As in the hit comedy ‘Bridesmaids’, the run-up to a wedding day can be a hotbed of rivalries and unspoken tension
As in the hit comedy ‘Bridesmaids’, the run-up to a wedding day can be a hotbed of rivalries and unspoken tension (Shutterstock)

“She was also supposed to arrange the hen do and then told me she couldn’t make it without having organised anything,” Milly continues. “I eventually asked her with six weeks to go until the wedding if she would still like to be a bridesmaid. She said no and I found someone else. We haven’t spoken since that conversation over 10 years ago.”

Looking back on their respective fallouts, some of those involved suspect their friendships had already reached boiling points; the bride-bridesmaid dynamic just happened to be the straw that broke the camel’s back. “I think the pressure that is placed on you as a woman getting married just got too much,” says Alice regarding her friend’s behaviour. “I could tell she was very insecure about doing it ‘right’, hence the indecision and not knowing how to behave like a normal person. Also, maybe she thought I’d be genuinely happy to organise the hen? I’m certainly the ‘organiser’ in my friendship group and love to plan fun birthdays for my friends but this woman just massively took advantage of it over the years, and on that occasion basically treated me like a paid member of staff.”

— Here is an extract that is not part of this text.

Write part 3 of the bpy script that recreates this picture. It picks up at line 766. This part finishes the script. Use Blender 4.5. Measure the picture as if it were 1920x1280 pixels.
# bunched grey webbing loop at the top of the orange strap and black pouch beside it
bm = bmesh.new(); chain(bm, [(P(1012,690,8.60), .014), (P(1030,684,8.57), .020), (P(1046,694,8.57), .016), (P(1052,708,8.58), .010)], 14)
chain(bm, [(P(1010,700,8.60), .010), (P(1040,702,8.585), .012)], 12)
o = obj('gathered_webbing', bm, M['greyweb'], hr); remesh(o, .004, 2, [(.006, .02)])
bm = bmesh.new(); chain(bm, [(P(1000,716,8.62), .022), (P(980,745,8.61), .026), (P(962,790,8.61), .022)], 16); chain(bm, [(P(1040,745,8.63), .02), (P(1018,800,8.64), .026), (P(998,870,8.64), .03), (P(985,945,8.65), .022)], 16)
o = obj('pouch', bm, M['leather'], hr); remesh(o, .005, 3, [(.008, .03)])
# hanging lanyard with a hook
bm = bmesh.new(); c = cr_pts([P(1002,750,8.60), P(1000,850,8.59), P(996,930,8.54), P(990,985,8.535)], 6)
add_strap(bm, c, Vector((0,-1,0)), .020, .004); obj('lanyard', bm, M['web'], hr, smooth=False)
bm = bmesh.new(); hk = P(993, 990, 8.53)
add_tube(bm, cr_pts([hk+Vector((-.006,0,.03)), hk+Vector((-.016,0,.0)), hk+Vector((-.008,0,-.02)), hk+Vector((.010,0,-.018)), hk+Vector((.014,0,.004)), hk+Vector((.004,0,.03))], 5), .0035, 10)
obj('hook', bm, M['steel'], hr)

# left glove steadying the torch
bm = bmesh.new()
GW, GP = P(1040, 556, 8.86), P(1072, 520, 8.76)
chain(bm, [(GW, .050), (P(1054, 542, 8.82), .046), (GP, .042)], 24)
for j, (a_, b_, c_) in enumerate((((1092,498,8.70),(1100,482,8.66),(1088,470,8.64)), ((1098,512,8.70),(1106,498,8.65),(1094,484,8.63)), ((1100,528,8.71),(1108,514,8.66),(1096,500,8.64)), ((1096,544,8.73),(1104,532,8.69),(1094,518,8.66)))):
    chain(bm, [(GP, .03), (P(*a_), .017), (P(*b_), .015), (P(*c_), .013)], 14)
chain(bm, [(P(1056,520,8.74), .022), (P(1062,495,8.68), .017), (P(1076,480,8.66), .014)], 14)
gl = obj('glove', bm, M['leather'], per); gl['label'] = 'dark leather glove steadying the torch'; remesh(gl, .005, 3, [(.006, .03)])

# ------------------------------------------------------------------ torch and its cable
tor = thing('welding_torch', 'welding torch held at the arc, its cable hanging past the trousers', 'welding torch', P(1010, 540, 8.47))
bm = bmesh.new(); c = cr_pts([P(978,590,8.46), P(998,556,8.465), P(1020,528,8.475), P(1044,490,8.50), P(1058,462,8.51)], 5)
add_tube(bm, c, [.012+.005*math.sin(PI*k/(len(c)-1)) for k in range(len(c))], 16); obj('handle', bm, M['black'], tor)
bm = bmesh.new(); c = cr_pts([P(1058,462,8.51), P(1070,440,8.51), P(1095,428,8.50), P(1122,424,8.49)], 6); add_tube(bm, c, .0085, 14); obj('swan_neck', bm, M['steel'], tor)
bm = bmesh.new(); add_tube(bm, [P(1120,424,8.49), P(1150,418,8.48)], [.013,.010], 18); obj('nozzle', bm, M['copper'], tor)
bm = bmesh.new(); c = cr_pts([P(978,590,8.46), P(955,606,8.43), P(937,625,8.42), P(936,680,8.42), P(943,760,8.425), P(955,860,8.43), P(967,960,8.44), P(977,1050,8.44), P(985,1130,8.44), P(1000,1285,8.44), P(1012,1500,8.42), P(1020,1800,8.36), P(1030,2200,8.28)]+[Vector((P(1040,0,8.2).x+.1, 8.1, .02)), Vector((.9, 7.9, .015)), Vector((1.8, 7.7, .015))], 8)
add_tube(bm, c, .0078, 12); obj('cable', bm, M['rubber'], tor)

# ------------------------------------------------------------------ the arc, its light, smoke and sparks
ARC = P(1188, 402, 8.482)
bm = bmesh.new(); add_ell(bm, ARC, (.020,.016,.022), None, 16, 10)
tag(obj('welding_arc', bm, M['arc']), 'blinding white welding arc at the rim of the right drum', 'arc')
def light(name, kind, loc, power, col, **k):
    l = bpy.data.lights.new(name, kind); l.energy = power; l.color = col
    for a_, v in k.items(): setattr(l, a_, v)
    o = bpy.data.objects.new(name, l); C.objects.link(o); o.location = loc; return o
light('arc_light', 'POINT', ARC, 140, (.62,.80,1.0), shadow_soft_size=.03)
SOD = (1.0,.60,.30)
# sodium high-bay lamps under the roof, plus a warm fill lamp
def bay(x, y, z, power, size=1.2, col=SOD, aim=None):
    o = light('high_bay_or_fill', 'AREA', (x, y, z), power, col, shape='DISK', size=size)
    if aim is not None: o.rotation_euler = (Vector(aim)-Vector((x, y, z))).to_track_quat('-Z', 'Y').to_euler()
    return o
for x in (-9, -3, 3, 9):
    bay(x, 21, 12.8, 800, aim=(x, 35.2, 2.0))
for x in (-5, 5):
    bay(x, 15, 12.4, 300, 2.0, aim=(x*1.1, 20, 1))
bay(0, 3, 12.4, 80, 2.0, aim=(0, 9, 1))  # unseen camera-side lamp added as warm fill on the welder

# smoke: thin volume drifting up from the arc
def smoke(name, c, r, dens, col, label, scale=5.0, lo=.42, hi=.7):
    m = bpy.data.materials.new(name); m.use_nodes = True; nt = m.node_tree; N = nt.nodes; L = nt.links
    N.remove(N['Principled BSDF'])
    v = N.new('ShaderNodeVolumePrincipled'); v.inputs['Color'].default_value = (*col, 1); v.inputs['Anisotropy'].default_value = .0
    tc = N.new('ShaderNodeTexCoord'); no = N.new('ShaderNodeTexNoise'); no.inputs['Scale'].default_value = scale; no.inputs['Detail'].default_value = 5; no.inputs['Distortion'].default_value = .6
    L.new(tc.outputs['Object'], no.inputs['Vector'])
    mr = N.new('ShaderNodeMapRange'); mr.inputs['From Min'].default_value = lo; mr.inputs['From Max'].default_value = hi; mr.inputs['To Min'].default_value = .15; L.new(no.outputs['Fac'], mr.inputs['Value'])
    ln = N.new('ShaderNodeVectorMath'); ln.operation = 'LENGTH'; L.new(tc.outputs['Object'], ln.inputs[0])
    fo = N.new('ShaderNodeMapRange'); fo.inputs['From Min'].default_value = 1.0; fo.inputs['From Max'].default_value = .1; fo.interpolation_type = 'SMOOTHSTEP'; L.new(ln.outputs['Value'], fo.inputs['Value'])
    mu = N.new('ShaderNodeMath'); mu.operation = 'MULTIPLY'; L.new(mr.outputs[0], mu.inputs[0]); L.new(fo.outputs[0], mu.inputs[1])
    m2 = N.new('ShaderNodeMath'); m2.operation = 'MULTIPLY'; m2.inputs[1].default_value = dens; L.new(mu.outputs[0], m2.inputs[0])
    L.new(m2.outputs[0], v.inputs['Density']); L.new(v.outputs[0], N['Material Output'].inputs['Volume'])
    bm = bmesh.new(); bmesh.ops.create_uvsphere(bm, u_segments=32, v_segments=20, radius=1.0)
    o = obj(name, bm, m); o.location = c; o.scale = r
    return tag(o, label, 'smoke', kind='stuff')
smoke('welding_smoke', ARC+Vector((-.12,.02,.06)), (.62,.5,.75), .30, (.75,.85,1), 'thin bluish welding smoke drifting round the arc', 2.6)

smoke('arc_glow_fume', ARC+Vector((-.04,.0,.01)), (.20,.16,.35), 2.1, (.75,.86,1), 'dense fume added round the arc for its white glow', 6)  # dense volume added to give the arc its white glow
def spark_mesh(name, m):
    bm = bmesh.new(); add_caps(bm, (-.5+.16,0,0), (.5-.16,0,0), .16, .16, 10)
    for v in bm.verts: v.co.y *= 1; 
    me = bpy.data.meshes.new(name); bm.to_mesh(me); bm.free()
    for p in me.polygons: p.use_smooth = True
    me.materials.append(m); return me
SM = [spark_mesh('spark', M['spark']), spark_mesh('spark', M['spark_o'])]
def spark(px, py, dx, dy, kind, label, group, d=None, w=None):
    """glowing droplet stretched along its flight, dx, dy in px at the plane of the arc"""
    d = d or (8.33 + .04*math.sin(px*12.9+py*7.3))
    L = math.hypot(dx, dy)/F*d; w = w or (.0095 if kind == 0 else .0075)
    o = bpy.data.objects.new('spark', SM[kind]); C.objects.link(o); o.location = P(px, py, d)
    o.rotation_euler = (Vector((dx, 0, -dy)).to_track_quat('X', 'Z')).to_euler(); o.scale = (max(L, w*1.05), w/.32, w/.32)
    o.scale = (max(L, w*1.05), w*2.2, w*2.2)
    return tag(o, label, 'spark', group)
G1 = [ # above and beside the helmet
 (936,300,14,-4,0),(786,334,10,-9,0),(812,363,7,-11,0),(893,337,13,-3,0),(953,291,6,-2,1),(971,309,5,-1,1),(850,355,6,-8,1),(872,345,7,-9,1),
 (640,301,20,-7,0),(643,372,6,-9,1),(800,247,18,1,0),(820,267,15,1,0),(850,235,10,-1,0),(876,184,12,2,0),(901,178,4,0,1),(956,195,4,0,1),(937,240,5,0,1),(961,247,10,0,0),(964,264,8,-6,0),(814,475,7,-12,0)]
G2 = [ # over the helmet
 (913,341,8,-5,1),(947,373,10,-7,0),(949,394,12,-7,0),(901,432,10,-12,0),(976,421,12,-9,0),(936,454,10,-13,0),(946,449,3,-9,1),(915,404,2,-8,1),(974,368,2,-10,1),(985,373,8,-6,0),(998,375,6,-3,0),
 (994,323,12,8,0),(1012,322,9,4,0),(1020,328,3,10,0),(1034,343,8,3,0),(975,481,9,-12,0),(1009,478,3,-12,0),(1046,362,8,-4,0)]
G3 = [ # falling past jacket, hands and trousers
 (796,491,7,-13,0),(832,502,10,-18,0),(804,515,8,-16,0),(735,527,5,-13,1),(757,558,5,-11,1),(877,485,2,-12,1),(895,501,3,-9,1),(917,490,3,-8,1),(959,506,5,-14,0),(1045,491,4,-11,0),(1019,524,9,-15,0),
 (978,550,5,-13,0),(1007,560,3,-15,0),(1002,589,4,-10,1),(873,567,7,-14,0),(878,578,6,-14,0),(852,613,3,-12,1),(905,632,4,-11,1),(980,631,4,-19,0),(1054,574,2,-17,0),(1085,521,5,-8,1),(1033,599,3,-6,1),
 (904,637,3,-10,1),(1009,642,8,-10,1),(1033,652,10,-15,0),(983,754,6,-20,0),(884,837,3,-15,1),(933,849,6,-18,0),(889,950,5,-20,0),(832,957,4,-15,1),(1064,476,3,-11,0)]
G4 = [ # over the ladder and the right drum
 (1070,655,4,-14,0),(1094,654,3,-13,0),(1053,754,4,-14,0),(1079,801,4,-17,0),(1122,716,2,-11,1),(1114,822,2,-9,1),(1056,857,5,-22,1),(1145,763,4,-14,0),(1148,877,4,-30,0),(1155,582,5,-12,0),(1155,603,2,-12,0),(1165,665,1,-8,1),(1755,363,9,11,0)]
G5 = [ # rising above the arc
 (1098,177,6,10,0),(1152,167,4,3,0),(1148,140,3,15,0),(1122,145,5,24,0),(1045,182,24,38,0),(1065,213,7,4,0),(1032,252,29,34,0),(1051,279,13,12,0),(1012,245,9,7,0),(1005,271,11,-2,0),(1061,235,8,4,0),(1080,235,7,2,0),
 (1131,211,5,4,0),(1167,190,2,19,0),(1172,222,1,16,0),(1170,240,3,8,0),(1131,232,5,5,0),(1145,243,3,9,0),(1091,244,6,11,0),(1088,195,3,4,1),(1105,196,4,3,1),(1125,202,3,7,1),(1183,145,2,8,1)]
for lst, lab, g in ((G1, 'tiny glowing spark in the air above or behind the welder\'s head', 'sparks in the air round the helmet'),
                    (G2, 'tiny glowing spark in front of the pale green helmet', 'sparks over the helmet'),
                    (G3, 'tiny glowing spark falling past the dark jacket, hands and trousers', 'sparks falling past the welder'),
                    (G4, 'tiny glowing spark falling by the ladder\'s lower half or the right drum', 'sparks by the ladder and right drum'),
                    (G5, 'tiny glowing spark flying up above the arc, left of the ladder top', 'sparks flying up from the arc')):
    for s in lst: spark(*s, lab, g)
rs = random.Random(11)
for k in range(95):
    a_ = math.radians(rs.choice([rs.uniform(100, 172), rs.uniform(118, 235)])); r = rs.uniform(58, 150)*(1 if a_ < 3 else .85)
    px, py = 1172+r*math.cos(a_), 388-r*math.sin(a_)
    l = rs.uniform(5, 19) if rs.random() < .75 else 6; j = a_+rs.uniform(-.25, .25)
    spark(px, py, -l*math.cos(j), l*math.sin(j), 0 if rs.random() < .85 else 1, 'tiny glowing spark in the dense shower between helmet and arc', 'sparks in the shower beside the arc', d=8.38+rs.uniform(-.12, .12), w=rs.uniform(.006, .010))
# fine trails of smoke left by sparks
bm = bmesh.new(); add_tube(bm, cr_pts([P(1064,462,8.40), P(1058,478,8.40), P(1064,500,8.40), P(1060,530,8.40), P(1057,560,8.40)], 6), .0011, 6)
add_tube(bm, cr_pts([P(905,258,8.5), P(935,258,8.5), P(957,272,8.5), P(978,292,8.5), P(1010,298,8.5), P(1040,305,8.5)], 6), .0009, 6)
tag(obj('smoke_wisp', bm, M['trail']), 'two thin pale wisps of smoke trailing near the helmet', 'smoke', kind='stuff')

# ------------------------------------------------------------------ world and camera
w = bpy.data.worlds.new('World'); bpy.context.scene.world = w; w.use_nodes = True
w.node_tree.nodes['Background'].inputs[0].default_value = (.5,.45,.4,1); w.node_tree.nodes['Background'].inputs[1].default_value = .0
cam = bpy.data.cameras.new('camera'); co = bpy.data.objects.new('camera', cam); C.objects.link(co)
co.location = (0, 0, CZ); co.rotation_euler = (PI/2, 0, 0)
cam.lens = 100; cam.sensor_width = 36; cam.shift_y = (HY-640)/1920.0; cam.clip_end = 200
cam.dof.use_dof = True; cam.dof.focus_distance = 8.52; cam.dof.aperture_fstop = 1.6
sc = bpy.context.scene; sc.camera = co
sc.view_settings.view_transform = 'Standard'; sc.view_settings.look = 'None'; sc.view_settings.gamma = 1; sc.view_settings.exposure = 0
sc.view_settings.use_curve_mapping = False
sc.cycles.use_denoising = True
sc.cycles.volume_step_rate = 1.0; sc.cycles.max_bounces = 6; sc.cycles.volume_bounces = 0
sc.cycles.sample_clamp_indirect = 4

However strained your friendship may be, there are ways to avoid a bust-up ahead of the big day. “The key thing is to openly communicate expectations from both sides,” says Kuss. “The bride should communicate what she expects from the bridesmaid, and the bridesmaid in turn should let the bride know how she may be able to meet those expectations. This will help in avoiding any conflict or possible future resentment.”

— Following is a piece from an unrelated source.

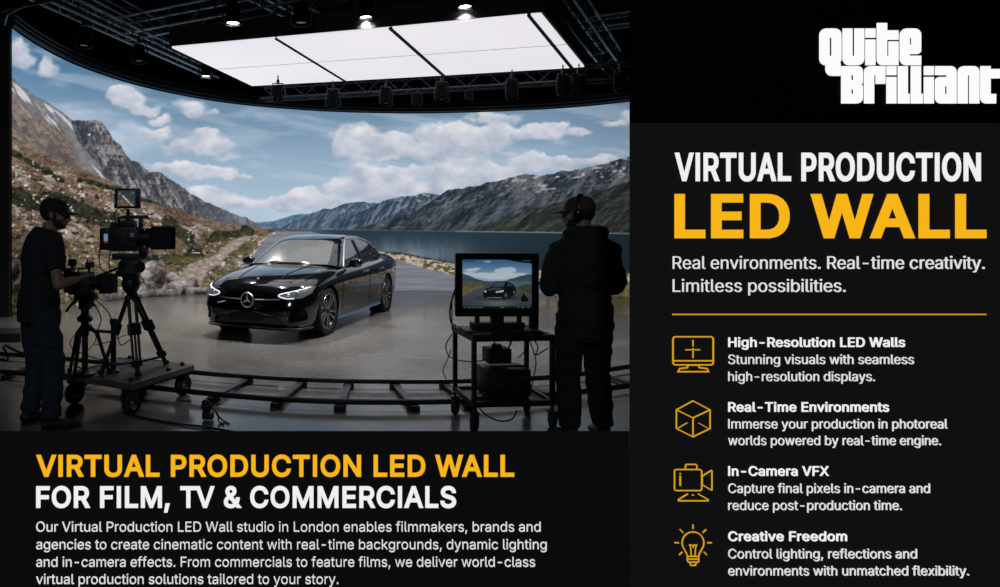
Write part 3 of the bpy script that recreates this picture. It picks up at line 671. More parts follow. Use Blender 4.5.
def group_of(prism_pts, depth, M, out, inn, name, m, src=None, parent=None, sm=35):
    """piece of the body skin inside a prism, standing out by 'out' and sunk by 'inn'"""
    v_, f_ = src or (bv, bf); s_ = shell(v_, f_, out, inn, name, m); c_ = pr(prism_pts, M, depth); boolean(s_, [c_], 'INTERSECT'); kill(c_)
    s_.data.materials.clear(); s_.data.materials.append(m); smooth_mesh(s_.data, sm); s_.parent = parent; return s_
body2 = boolean(body, cut + [inner, intake, grl] + sidein); kill(inner, intake, grl, *sidein)
body2.data.materials.clear(); body2.data.materials.append(M_paint); smooth_mesh(body2.data, 32); body2.parent = car
kill(*cut)
# glass house: frame with window openings, and the panes
wins = {'rear_door_window': [(-.38, .965), (-.41, 1.375), (-.70, 1.375), (-1.02, 1.315), (-1.14, 1.27), (-1.14, .975)], 'front_door_window': [(.62, .965), (.50, 1.05), (.06, 1.33), (-.10, 1.375), (-.32, 1.385), (-.30, .965)], 'quarter_window': [(-1.19, .99), (-1.19, 1.245), (-1.46, 1.10), (-1.58, .995)]}
frame = shell(gv, gf, 0, -.03, 'roof_frame', M_paint); cs = []
for nm, pg in wins.items():
    pg = rpoly(pg, .03)
    for s in (1, -1): cs.append(pr(pg, SIDE(.50 if s > 0 else -1.0), .5))
ws = rpoly([(-.67, 1.0), (.67, 1.0), (.60, 1.17), (.515, 1.345), (.30, 1.375), (-.30, 1.375), (-.515, 1.345), (-.60, 1.17)], .04)
rw = rpoly([(-.60, 1.10), (.60, 1.10), (.48, 1.33), (-.48, 1.33)], .04)
cs += [pr(ws, FRONT(.05), 1.2), pr(rw, FRONT(-2.2), 1.1)]
boolean(frame, cs); kill(*cs); frame.data.materials.clear(); frame.data.materials.append(M_paint); smooth_mesh(frame.data, 32); frame.parent = car
sg = (gv, gf)
group_of(rw, 1.1, FRONT(-2.2), -.006, -.014, 'rear_window', M_glass, sg, car)
for nm, pg in wins.items():
    for y in (.50, -1.0): group_of(rpoly(pg, .03), .5, SIDE(y), -.006, -.014, nm, M_glassd, sg, car)
# bright line round the side windows, laid on the skin
def bvh(v_, f_): return BVHTree.FromPolygons([Vector(v) for v in v_], f_)
TB = bvh(bv, bf); TG = bvh(gv, gf)
def onside(tree, x, z, s):
    h = tree.ray_cast(Vector((x, s * 2, z)), Vector((0, -s, 0))); return h[0]
def screen_patch(name, zs, ws_, d, m):
    vs = []; fs = []; nz, ny = 14, 20
    for i in range(nz):
        z = zs[0] + (zs[1] - zs[0]) * i / (nz - 1); w_ = float(np.interp(z, ws_[0], ws_[1]))
        for j in range(ny):
            y = -w_ + 2 * w_ * j / (ny - 1); h = TG.ray_cast(Vector((4 * d, y, z)), Vector((-d, 0, 0)))[0]
            vs.append(h - Vector((d * .006, 0, .003)))
    n = len(vs); vs += [v - Vector((d * .004, 0, .003)) for v in vs]
    for i in range(nz - 1):
        for j in range(ny - 1):
            a = i * ny + j; q_ = (a, a + 1, a + ny + 1, a + ny); fs.append(q_); fs.append(tuple(k + n for k in q_[::-1]))
    return MB().add(vs, fs) or (vs, fs)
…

‘I fell out with one of my bridesmaids because she couldn’t commit to anything, no matter how flexible everyone else was’
‘I fell out with one of my bridesmaids because she couldn’t commit to anything, no matter how flexible everyone else was’ (iStock)

Also, it might be worth choosing your bridesmaids carefully, and if chosen, inquiring as to what will be expected of you. It’s hardly common for anyone to turn down the opportunity of being a bridesmaid, but it shouldn’t be considered compulsory; everyone is within their right to turn it down if the expectations are beyond their capacity. Besides, people have jobs, children, responsibilities… it’s worth factoring all this in when considering being a bridesmaid for a close friend.

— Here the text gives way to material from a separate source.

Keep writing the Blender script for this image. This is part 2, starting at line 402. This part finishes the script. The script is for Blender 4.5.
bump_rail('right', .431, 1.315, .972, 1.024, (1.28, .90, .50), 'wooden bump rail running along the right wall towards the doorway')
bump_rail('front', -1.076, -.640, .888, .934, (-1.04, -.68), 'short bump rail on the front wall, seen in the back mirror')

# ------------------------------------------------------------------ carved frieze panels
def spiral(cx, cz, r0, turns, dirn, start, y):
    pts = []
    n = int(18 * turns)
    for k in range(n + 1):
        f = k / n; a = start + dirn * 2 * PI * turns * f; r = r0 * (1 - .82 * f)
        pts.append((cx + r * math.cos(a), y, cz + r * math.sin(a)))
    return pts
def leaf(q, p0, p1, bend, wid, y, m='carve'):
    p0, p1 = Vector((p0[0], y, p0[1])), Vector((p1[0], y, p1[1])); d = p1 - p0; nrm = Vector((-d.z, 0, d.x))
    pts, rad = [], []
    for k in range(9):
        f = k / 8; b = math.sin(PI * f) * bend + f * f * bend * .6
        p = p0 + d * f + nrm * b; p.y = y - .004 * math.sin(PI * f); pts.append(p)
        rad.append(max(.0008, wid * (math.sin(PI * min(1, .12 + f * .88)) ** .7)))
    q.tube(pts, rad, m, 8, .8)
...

“The most important thing for both brides and their bridesmaids is to ensure that expectations, wishes and possibilities of support are openly and directly communicated,” adds Kuss. “This way, bridesmaids will be aware of what the bride may want from them, and they can in turn communicate how they may be able to meet those expectations. If the expectations placed on the bridesmaid are too high, they may suggest involving another bridesmaid and come up with alternative solutions.”

And, in some cases, it’s about recognising that those alternative solutions might be walking away from a friendship altogether. It may seem dramatic, but in the long run it could be what’s best for both of you.